> [WHAT TO WORK ON]
Copy the full set of lines exactly as given.

> [MATERIAL PROVIDED]

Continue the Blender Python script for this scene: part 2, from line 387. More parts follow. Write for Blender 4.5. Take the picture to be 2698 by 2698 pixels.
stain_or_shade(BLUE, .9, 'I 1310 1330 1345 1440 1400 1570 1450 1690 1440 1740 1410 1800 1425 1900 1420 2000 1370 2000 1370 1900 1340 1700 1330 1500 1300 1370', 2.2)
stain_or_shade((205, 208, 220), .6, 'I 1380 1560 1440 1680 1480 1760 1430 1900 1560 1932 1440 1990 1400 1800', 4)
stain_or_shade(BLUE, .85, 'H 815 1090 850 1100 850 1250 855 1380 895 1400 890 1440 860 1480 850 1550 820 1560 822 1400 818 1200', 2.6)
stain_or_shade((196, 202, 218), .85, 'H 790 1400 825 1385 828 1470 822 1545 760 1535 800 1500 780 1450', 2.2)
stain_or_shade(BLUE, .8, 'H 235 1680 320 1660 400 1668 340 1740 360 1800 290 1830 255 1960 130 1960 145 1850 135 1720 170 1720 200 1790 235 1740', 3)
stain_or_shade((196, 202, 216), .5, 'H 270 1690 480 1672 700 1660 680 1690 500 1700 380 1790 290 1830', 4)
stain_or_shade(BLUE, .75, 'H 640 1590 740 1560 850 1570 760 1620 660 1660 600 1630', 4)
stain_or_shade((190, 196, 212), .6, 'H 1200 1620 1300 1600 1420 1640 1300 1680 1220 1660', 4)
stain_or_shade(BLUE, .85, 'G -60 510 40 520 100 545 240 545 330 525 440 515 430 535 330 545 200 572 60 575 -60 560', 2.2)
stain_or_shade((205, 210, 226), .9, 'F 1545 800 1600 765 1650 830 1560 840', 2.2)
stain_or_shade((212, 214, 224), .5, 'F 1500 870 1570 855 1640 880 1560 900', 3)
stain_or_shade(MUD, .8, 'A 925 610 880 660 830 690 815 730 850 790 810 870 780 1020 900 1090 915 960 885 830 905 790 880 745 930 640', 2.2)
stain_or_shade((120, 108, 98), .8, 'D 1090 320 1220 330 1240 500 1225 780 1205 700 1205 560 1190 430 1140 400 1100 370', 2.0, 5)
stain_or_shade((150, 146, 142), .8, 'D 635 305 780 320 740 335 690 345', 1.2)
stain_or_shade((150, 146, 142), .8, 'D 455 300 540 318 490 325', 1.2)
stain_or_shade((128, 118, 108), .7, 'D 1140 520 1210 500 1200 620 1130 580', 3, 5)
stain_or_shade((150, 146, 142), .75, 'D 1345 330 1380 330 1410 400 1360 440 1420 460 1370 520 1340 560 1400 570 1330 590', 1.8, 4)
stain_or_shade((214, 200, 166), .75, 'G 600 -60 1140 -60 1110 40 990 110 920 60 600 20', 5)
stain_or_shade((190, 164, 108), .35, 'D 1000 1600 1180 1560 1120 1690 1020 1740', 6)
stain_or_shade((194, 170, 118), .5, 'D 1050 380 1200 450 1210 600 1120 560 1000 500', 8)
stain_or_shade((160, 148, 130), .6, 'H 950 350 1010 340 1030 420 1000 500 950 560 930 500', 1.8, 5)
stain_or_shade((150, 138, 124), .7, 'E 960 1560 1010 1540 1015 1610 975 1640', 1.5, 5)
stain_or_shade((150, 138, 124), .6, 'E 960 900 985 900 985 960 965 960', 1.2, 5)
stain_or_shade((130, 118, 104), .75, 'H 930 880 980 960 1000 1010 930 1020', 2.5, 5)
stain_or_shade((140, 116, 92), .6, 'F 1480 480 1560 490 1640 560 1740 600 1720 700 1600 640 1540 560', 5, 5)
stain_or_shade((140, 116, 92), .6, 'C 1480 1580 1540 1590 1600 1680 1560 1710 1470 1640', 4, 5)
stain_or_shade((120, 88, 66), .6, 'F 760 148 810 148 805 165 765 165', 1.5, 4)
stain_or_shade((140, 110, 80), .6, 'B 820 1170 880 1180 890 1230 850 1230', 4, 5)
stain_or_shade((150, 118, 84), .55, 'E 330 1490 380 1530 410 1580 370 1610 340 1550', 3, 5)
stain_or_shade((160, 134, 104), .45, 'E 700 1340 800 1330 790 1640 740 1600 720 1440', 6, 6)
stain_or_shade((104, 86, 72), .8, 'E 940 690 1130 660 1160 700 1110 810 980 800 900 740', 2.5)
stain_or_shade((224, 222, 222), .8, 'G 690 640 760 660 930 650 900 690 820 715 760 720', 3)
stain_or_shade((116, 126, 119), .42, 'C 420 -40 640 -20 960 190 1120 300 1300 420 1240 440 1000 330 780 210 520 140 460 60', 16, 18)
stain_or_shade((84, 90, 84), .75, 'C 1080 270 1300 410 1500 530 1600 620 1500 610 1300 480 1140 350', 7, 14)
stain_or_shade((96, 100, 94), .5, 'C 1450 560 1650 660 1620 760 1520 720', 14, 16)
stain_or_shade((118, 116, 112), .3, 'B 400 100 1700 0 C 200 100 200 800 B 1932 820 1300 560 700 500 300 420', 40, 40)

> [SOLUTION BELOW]
Continue the Blender Python script for this scene: part 2, from line 387. More parts follow. Write for Blender 4.5. Take the picture to be 2698 by 2698 pixels.
stain_or_shade(BLUE, .9, 'I 1310 1330 1345 1440 1400 1570 1450 1690 1440 1740 1410 1800 1425 1900 1420 2000 1370 2000 1370 1900 1340 1700 1330 1500 1300 1370', 2.2)
stain_or_shade((205, 208, 220), .6, 'I 1380 1560 1440 1680 1480 1760 1430 1900 1560 1932 1440 1990 1400 1800', 4)
stain_or_shade(BLUE, .85, 'H 815 1090 850 1100 850 1250 855 1380 895 1400 890 1440 860 1480 850 1550 820 1560 822 1400 818 1200', 2.6)
stain_or_shade((196, 202, 218), .85, 'H 790 1400 825 1385 828 1470 822 1545 760 1535 800 1500 780 1450', 2.2)
stain_or_shade(BLUE, .8, 'H 235 1680 320 1660 400 1668 340 1740 360 1800 290 1830 255 1960 130 1960 145 1850 135 1720 170 1720 200 1790 235 1740', 3)
stain_or_shade((196, 202, 216), .5, 'H 270 1690 480 1672 700 1660 680 1690 500 1700 380 1790 290 1830', 4)
stain_or_shade(BLUE, .75, 'H 640 1590 740 1560 850 1570 760 1620 660 1660 600 1630', 4)
stain_or_shade((190, 196, 212), .6, 'H 1200 1620 1300 1600 1420 1640 1300 1680 1220 1660', 4)
stain_or_shade(BLUE, .85, 'G -60 510 40 520 100 545 240 545 330 525 440 515 430 535 330 545 200 572 60 575 -60 560', 2.2)
stain_or_shade((205, 210, 226), .9, 'F 1545 800 1600 765 1650 830 1560 840', 2.2)
stain_or_shade((212, 214, 224), .5, 'F 1500 870 1570 855 1640 880 1560 900', 3)
stain_or_shade(MUD, .8, 'A 925 610 880 660 830 690 815 730 850 790 810 870 780 1020 900 1090 915 960 885 830 905 790 880 745 930 640', 2.2)
stain_or_shade((120, 108, 98), .8, 'D 1090 320 1220 330 1240 500 1225 780 1205 700 1205 560 1190 430 1140 400 1100 370', 2.0, 5)
stain_or_shade((150, 146, 142), .8, 'D 635 305 780 320 740 335 690 345', 1.2)
stain_or_shade((150, 146, 142), .8, 'D 455 300 540 318 490 325', 1.2)
stain_or_shade((128, 118, 108), .7, 'D 1140 520 1210 500 1200 620 1130 580', 3, 5)
stain_or_shade((150, 146, 142), .75, 'D 1345 330 1380 330 1410 400 1360 440 1420 460 1370 520 1340 560 1400 570 1330 590', 1.8, 4)
stain_or_shade((214, 200, 166), .75, 'G 600 -60 1140 -60 1110 40 990 110 920 60 600 20', 5)
stain_or_shade((190, 164, 108), .35, 'D 1000 1600 1180 1560 1120 1690 1020 1740', 6)
stain_or_shade((194, 170, 118), .5, 'D 1050 380 1200 450 1210 600 1120 560 1000 500', 8)
stain_or_shade((160, 148, 130), .6, 'H 950 350 1010 340 1030 420 1000 500 950 560 930 500', 1.8, 5)
stain_or_shade((150, 138, 124), .7, 'E 960 1560 1010 1540 1015 1610 975 1640', 1.5, 5)
stain_or_shade((150, 138, 124), .6, 'E 960 900 985 900 985 960 965 960', 1.2, 5)
stain_or_shade((130, 118, 104), .75, 'H 930 880 980 960 1000 1010 930 1020', 2.5, 5)
stain_or_shade((140, 116, 92), .6, 'F 1480 480 1560 490 1640 560 1740 600 1720 700 1600 640 1540 560', 5, 5)
stain_or_shade((140, 116, 92), .6, 'C 1480 1580 1540 1590 1600 1680 1560 1710 1470 1640', 4, 5)
stain_or_shade((120, 88, 66), .6, 'F 760 148 810 148 805 165 765 165', 1.5, 4)
stain_or_shade((140, 110, 80), .6, 'B 820 1170 880 1180 890 1230 850 1230', 4, 5)
stain_or_shade((150, 118, 84), .55, 'E 330 1490 380 1530 410 1580 370 1610 340 1550', 3, 5)
stain_or_shade((160, 134, 104), .45, 'E 700 1340 800 1330 790 1640 740 1600 720 1440', 6, 6)
stain_or_shade((104, 86, 72), .8, 'E 940 690 1130 660 1160 700 1110 810 980 800 900 740', 2.5)
stain_or_shade((224, 222, 222), .8, 'G 690 640 760 660 930 650 900 690 820 715 760 720', 3)
stain_or_shade((116, 126, 119), .42, 'C 420 -40 640 -20 960 190 1120 300 1300 420 1240 440 1000 330 780 210 520 140 460 60', 16, 18)
stain_or_shade((84, 90, 84), .75, 'C 1080 270 1300 410 1500 530 1600 620 1500 610 1300 480 1140 350', 7, 14)
stain_or_shade((96, 100, 94), .5, 'C 1450 560 1650 660 1620 760 1520 720', 14, 16)
stain_or_shade((118, 116, 112), .3, 'B 400 100 1700 0 C 200 100 200 800 B 1932 820 1300 560 700 500 300 420', 40, 40)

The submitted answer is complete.